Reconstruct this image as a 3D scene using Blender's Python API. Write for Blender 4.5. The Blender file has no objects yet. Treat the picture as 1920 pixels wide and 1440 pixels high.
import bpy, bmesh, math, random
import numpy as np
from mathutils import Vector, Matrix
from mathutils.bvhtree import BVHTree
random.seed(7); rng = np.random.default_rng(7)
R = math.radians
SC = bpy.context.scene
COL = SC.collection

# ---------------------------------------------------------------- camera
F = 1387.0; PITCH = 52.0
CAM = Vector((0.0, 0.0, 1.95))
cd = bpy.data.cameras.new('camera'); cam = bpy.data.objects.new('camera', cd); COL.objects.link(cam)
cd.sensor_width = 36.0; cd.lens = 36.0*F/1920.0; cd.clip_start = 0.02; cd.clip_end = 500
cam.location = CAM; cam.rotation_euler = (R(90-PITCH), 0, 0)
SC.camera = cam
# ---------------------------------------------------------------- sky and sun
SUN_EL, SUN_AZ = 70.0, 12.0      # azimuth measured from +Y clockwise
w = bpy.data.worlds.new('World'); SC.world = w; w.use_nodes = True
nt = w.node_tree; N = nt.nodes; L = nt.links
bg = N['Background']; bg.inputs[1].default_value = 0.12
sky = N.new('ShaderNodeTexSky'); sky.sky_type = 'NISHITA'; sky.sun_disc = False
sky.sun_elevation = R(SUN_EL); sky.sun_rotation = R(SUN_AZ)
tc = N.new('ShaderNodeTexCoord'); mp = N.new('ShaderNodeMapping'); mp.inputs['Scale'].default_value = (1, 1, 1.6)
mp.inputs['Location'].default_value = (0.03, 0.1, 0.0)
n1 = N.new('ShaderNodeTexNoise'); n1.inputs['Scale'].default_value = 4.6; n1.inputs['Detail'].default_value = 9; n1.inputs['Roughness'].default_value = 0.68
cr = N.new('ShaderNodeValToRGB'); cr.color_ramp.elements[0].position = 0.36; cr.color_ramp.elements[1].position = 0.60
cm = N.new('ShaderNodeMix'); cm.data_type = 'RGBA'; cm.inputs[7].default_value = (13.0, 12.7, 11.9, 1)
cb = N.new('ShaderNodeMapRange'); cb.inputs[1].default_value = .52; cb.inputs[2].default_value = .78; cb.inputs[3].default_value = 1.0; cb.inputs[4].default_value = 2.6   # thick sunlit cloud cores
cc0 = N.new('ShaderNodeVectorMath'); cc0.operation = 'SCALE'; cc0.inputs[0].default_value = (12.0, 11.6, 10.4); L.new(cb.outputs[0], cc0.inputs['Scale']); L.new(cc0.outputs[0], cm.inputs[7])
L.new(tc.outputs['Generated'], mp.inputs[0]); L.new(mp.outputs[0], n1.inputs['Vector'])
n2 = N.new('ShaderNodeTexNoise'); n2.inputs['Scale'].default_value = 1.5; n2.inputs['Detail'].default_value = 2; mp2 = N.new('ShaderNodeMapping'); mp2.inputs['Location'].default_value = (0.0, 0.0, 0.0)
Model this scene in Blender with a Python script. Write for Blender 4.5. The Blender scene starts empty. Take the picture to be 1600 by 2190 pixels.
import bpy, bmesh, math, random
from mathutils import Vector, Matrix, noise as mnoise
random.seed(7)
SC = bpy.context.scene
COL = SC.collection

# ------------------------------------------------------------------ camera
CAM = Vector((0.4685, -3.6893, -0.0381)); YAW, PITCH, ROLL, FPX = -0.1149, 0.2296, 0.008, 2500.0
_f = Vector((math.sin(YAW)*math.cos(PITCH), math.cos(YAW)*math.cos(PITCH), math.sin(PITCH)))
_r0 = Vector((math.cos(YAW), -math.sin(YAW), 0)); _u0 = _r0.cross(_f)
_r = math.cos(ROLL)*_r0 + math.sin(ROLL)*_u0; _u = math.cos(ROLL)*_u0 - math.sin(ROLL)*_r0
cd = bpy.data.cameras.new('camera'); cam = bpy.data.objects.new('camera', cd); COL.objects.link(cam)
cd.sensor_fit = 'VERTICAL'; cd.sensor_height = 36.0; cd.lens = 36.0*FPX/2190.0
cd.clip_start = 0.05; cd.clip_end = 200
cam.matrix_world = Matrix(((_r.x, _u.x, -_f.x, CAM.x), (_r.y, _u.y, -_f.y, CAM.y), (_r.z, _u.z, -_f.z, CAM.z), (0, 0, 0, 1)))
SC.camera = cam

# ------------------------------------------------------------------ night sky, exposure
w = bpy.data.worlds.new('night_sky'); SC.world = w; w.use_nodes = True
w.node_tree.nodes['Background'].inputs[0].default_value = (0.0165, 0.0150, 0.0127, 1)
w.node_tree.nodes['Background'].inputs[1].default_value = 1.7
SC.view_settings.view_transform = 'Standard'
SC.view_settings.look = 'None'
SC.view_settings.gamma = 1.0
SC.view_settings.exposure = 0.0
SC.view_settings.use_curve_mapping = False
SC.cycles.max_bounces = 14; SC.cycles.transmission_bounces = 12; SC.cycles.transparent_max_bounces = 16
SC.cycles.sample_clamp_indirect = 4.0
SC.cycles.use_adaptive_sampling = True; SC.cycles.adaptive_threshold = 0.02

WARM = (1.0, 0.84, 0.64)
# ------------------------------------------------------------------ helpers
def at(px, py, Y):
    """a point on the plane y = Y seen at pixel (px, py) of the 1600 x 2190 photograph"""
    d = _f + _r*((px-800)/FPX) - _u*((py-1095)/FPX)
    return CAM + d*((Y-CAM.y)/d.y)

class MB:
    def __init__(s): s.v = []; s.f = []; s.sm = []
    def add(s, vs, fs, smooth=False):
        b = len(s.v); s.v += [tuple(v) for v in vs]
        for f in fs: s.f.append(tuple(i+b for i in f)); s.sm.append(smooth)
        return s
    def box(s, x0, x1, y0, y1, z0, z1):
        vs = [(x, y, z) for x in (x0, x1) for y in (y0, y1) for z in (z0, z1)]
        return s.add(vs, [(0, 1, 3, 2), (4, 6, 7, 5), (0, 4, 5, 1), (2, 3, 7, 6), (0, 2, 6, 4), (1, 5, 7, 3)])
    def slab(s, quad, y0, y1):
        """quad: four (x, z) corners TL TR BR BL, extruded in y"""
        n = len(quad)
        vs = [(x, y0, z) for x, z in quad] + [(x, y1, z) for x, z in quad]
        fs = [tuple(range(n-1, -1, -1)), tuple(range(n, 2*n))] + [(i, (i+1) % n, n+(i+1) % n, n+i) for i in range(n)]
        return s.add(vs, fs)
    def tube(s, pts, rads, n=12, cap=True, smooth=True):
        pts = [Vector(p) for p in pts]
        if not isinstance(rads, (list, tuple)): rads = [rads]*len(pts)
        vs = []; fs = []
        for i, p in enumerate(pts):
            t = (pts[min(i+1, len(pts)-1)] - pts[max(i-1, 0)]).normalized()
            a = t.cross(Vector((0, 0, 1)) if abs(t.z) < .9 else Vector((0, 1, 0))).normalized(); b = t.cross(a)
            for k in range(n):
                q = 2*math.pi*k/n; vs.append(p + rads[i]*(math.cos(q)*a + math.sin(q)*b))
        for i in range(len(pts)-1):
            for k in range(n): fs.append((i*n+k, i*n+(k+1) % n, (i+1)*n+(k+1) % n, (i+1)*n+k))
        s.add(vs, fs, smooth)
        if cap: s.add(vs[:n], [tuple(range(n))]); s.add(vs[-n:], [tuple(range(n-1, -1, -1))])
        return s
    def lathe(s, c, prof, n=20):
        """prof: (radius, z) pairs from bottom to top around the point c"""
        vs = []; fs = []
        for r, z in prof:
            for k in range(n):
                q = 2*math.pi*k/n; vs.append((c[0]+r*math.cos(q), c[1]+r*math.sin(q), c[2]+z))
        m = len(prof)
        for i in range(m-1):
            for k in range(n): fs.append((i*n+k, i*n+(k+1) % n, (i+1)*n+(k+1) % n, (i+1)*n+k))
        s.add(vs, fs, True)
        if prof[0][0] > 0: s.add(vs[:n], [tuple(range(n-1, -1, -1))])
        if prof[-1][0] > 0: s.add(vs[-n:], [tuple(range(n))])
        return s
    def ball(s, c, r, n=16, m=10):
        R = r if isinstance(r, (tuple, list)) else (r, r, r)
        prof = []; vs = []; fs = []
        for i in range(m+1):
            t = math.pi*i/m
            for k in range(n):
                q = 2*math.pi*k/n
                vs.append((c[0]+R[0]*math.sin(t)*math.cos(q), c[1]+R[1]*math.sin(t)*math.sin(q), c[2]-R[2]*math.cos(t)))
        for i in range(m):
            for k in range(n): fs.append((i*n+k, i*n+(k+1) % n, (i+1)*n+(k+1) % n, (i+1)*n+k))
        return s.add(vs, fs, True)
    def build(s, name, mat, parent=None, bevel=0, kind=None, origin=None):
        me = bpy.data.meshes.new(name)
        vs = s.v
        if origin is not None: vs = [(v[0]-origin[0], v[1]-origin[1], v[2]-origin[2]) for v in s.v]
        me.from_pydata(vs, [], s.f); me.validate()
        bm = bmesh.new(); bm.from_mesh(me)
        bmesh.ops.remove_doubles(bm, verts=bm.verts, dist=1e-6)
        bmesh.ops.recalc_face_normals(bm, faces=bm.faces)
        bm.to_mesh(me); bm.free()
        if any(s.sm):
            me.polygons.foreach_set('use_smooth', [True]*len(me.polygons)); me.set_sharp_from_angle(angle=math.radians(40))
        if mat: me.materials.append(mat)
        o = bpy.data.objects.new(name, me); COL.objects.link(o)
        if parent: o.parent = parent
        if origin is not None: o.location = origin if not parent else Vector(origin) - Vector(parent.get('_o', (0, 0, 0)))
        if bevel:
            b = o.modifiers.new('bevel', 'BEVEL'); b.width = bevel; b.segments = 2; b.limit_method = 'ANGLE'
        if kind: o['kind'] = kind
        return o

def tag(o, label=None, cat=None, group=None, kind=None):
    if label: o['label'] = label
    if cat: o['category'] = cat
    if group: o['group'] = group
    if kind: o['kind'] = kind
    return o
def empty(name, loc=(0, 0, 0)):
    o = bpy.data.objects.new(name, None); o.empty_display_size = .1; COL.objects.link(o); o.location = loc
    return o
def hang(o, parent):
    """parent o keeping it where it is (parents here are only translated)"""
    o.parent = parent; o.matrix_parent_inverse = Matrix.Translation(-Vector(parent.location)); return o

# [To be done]
Give the exact lines, and only those, from the line containing "Model this scene" through the line containing "SC.cycles.use_adaptive_sampling = True;" in the entries above.

# [Final answer]
Model this scene in Blender with a Python script. Write for Blender 4.5. The Blender scene starts empty. Take the picture to be 1600 by 2190 pixels.
import bpy, bmesh, math, random
from mathutils import Vector, Matrix, noise as mnoise
random.seed(7)
SC = bpy.context.scene
COL = SC.collection

# ------------------------------------------------------------------ camera
CAM = Vector((0.4685, -3.6893, -0.0381)); YAW, PITCH, ROLL, FPX = -0.1149, 0.2296, 0.008, 2500.0
_f = Vector((math.sin(YAW)*math.cos(PITCH), math.cos(YAW)*math.cos(PITCH), math.sin(PITCH)))
_r0 = Vector((math.cos(YAW), -math.sin(YAW), 0)); _u0 = _r0.cross(_f)
_r = math.cos(ROLL)*_r0 + math.sin(ROLL)*_u0; _u = math.cos(ROLL)*_u0 - math.sin(ROLL)*_r0
cd = bpy.data.cameras.new('camera'); cam = bpy.data.objects.new('camera', cd); COL.objects.link(cam)
cd.sensor_fit = 'VERTICAL'; cd.sensor_height = 36.0; cd.lens = 36.0*FPX/2190.0
cd.clip_start = 0.05; cd.clip_end = 200
cam.matrix_world = Matrix(((_r.x, _u.x, -_f.x, CAM.x), (_r.y, _u.y, -_f.y, CAM.y), (_r.z, _u.z, -_f.z, CAM.z), (0, 0, 0, 1)))
SC.camera = cam

# ------------------------------------------------------------------ night sky, exposure
w = bpy.data.worlds.new('night_sky'); SC.world = w; w.use_nodes = True
w.node_tree.nodes['Background'].inputs[0].default_value = (0.0165, 0.0150, 0.0127, 1)
w.node_tree.nodes['Background'].inputs[1].default_value = 1.7
SC.view_settings.view_transform = 'Standard'
SC.view_settings.look = 'None'
SC.view_settings.gamma = 1.0
SC.view_settings.exposure = 0.0
SC.view_settings.use_curve_mapping = False
SC.cycles.max_bounces = 14; SC.cycles.transmission_bounces = 12; SC.cycles.transparent_max_bounces = 16
SC.cycles.sample_clamp_indirect = 4.0
SC.cycles.use_adaptive_sampling = True; SC.cycles.adaptive_threshold = 0.02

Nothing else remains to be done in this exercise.